At a Blockchain Conference in San Francisco last month, a spat between Tone Vays, Head of Research at Bitcoin news portal Brave New Coin, and Safe Cash’s Chris Kitze, highlighted the paradigm shift in the blockchain technology industry.
Whereas historically Bitcoiners have often championed Bitcoin as a way to undermine government and banks, a new breed of blockchainers believe that the underlying technology, the blockchain, can make banks and governments better at what they do.
“There’s a couple of things you said that made absolutely no sense to me,” Vays told Kitze from the audience after Kitze had explained how government could undermine encryption technology and how the blockchain could be used . “One is strong encryption requiring KYC. The whole concept of encryption and Bitcoin are a direct result of the private sector fighting back against the public sector of this whole KYC/AML anti-encryption process. I was wondering if you can elaborate?”

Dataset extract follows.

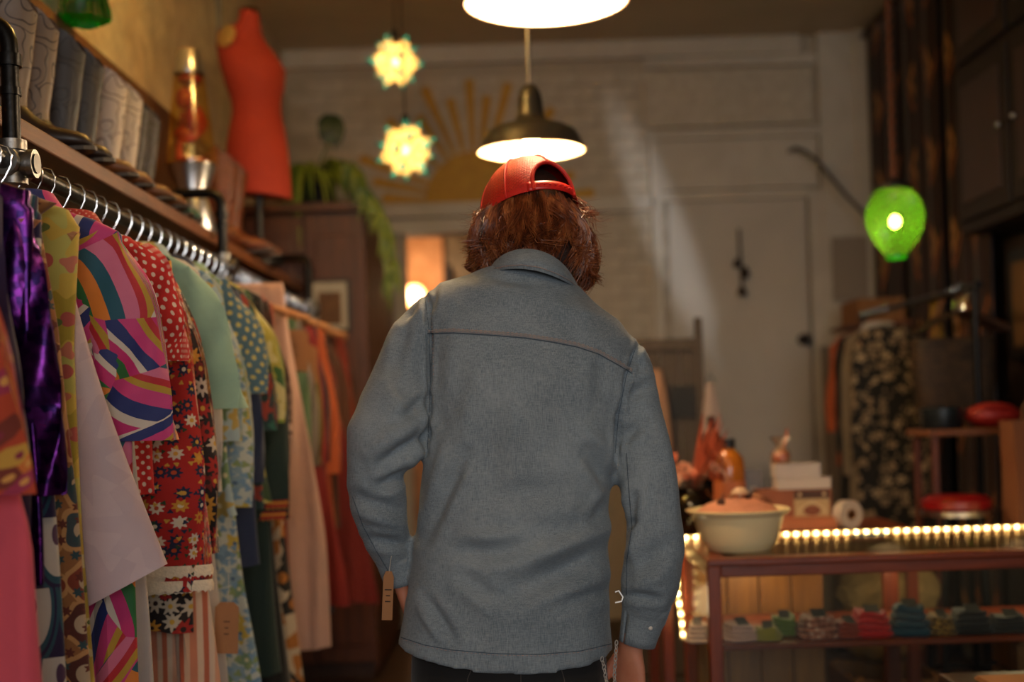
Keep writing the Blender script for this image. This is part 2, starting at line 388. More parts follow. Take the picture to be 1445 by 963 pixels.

Kitze did not skip a beat.
“Sure – governments everywhere in the world completely disagree with everything you just said,” he fired back.
“I know that,” Vays said, before a terse, tense silence fell on the conference at the Nasdaq Entrepreneurial Center in San Francisco.
“What I am trying to explain to you is that people who keep the roads clean and run the power, they are the ones who are in control of this,” Kitze said, noting that much of public encryption technology has been cracked by intelligence agencies.
“I actually also disagree when you say they’re in control. They’re not in control,” Vays riposted. “If they were in control we would all be Romans, not Americans. Superpowers don’t last historically, they are not in control, they may be in control another ten, twenty, thirty years, but superpowers change.” Kitze sensed they’d have to agree to differ in opinion.
“I don’t disagree with what you are saying but, practically, who controls the Internet?” Kitze rhetorically asked. “It’s a series of routers. Every one of those routers has been hacked. They can change the quality of service of every single thing on the Internet.” He brought it back to the point at hand.
“We are kind of going far away from the KYC topic here and we should probably talk about this afterwards, but do you see where I am going? Fundamentally, if some groups of people don’t want some things to happen, it won’t happen.”
And that disagreement highlights the paradigm shift that has picked up steam in 2016 around the concept of the “Blockchain.” Bitcoiners made headlines with anti-establishment worldviews (down with the banks!), technologies (queue Cody Wilson’s “anti-money laundering” software), and so on and so forth.
Open-source creation communities, a la the Bitcoin Community, will continue to play a leading role in internet innovation. But, today, among the most intriguing research angles are those pursued in the interest of serving multinationals in finance and other industries. AI blockchains by IBM to entirely new economic systems by R3 CEV will lead the way thanks to the monied interests who support them.